→ **What the task asks**
Only the pictures are omitted; repeat all other data exactly.

→ **Supplied material**
>> start
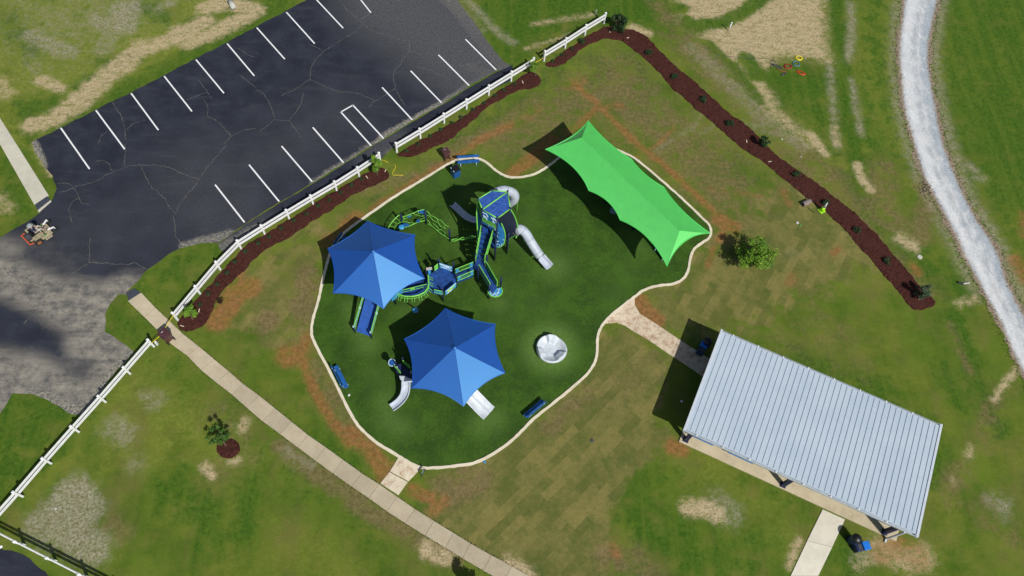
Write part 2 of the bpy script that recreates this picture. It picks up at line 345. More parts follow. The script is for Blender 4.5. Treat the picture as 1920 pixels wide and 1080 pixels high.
for px, ww, st in (
  ([(120,238),(200,192),(330,125),(430,65),(520,12)], 1.1, .75), ([(340,60),(440,15),(500,-20)], .8, .55), ([(50,205),(100,190)], 1.5, .7), ([(200,118),(245,112)], .7, .6), ([(150,160),(190,145)], .5, .6), ([(10,30),(40,70),(60,100)], 1.2, .5),
  ([(270,15),(310,30)], 1.2, .6), ([(20,310),(50,370),(20,420)], 2, .55), ([(1560,-20),(1575,100),(1590,200),(1605,300)], .8, .8), ([(1590,330),(1620,380),(1640,430)], .8, .6), ([(1680,460),(1730,500),(1790,530)], 2.0, .65),
  ([(1620,300),(1640,250),(1660,130)], 2.5, .5), ([(1780,580),(1810,640),(1830,720),(1870,800)], .6, .7), ([(1770,690),(1800,750)], .6, .7), ([(1500,680),(1650,740),(1720,800)], 1.6, .7), ([(1740,900),(1755,860)], 1, .6),
  ([(1555,1030),(1575,1040),(1600,1055)], 1.2, .7), ([(640,790),(600,740)], 1.5, .4), ([(600,840),(640,850),(660,870)], .8, .7), ([(805,960),(812,965)], .3, .8), ([(1020,170),(1060,105)], 1, .5), ([(1110,110),(1130,130),(1120,160)], 1.2, .5),
  ([(1190,110),(1230,170),(1200,200)], 1.5, .45), ([(1370,300),(1410,340)], 1, .5), ([(560,905),(680,950),(690,990)], 3, .35), ([(400,1000),(440,980)], 2.5, .5), ([(330,920),(400,960),(450,930)], 2.5, .55), ([(1150,920),(1190,880)], 2, .4), ([(860,262),(900,235),(1000,180)], .3, .6),
  ([(770,345),(700,385)], .5, .5), ([(1482,375),(1500,410)], .9, .6)): s(LUSH, px, ww, .9, st)
for px, ww, st in (([(395,805),(385,775)], .1, .0), ([(380,560)], .1, .0)): s(DARK, px, ww, .4, st)
for ch in (CLAY, SAND, THATCH): 
    K[:, BROWN] = np.maximum(K[:, BROWN], K[:, ch]*.5)
me = bpy.data.meshes.new('ground')
co = np.stack([Q[:,0], Q[:,1], np.zeros(len(Q))], 1).astype(np.float32)
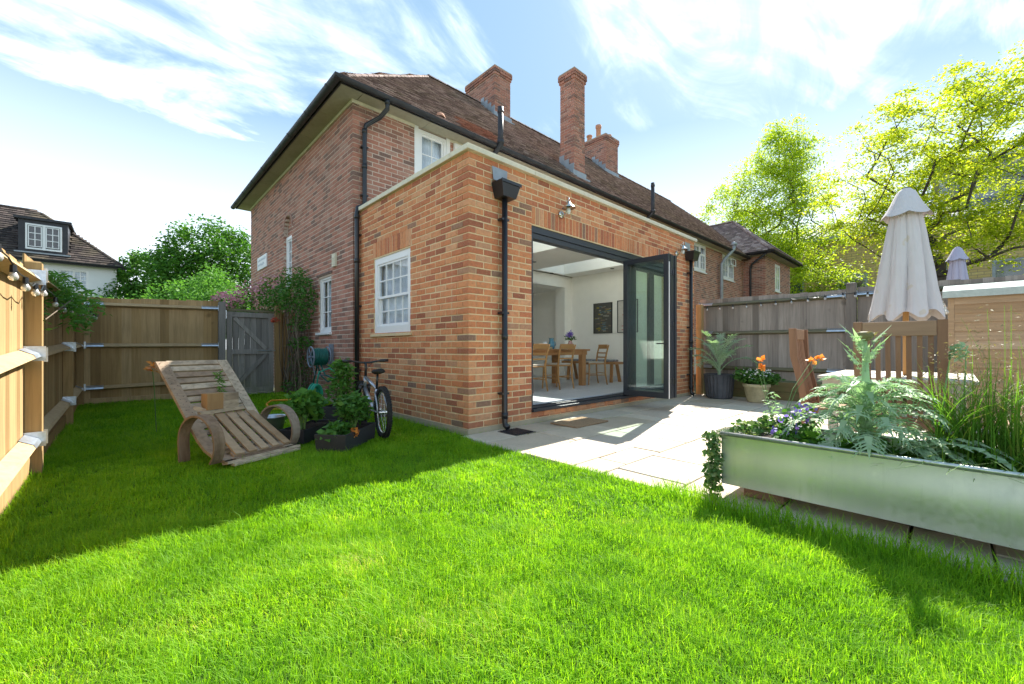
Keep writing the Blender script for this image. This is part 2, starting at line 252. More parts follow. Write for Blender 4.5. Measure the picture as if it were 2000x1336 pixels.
>> end
→ **Response to this exercise**
Write part 2 of the bpy script that recreates this picture. It picks up at line 345. More parts follow. The script is for Blender 4.5. Treat the picture as 1920 pixels wide and 1080 pixels high.
for px, ww, st in (
  ([(120,238),(200,192),(330,125),(430,65),(520,12)], 1.1, .75), ([(340,60),(440,15),(500,-20)], .8, .55), ([(50,205),(100,190)], 1.5, .7), ([(200,118),(245,112)], .7, .6), ([(150,160),(190,145)], .5, .6), ([(10,30),(40,70),(60,100)], 1.2, .5),
  ([(270,15),(310,30)], 1.2, .6), ([(20,310),(50,370),(20,420)], 2, .55), ([(1560,-20),(1575,100),(1590,200),(1605,300)], .8, .8), ([(1590,330),(1620,380),(1640,430)], .8, .6), ([(1680,460),(1730,500),(1790,530)], 2.0, .65),
  ([(1620,300),(1640,250),(1660,130)], 2.5, .5), ([(1780,580),(1810,640),(1830,720),(1870,800)], .6, .7), ([(1770,690),(1800,750)], .6, .7), ([(1500,680),(1650,740),(1720,800)], 1.6, .7), ([(1740,900),(1755,860)], 1, .6),
  ([(1555,1030),(1575,1040),(1600,1055)], 1.2, .7), ([(640,790),(600,740)], 1.5, .4), ([(600,840),(640,850),(660,870)], .8, .7), ([(805,960),(812,965)], .3, .8), ([(1020,170),(1060,105)], 1, .5), ([(1110,110),(1130,130),(1120,160)], 1.2, .5),
  ([(1190,110),(1230,170),(1200,200)], 1.5, .45), ([(1370,300),(1410,340)], 1, .5), ([(560,905),(680,950),(690,990)], 3, .35), ([(400,1000),(440,980)], 2.5, .5), ([(330,920),(400,960),(450,930)], 2.5, .55), ([(1150,920),(1190,880)], 2, .4), ([(860,262),(900,235),(1000,180)], .3, .6),
  ([(770,345),(700,385)], .5, .5), ([(1482,375),(1500,410)], .9, .6)): s(LUSH, px, ww, .9, st)
for px, ww, st in (([(395,805),(385,775)], .1, .0), ([(380,560)], .1, .0)): s(DARK, px, ww, .4, st)
for ch in (CLAY, SAND, THATCH): 
    K[:, BROWN] = np.maximum(K[:, BROWN], K[:, ch]*.5)
me = bpy.data.meshes.new('ground')
co = np.stack([Q[:,0], Q[:,1], np.zeros(len(Q))], 1).astype(np.float32)
Keep writing the Blender script for this image. This is part 2, starting at line 252. More parts follow. Write for Blender 4.5. Measure the picture as if it were 2000x1336 pixels.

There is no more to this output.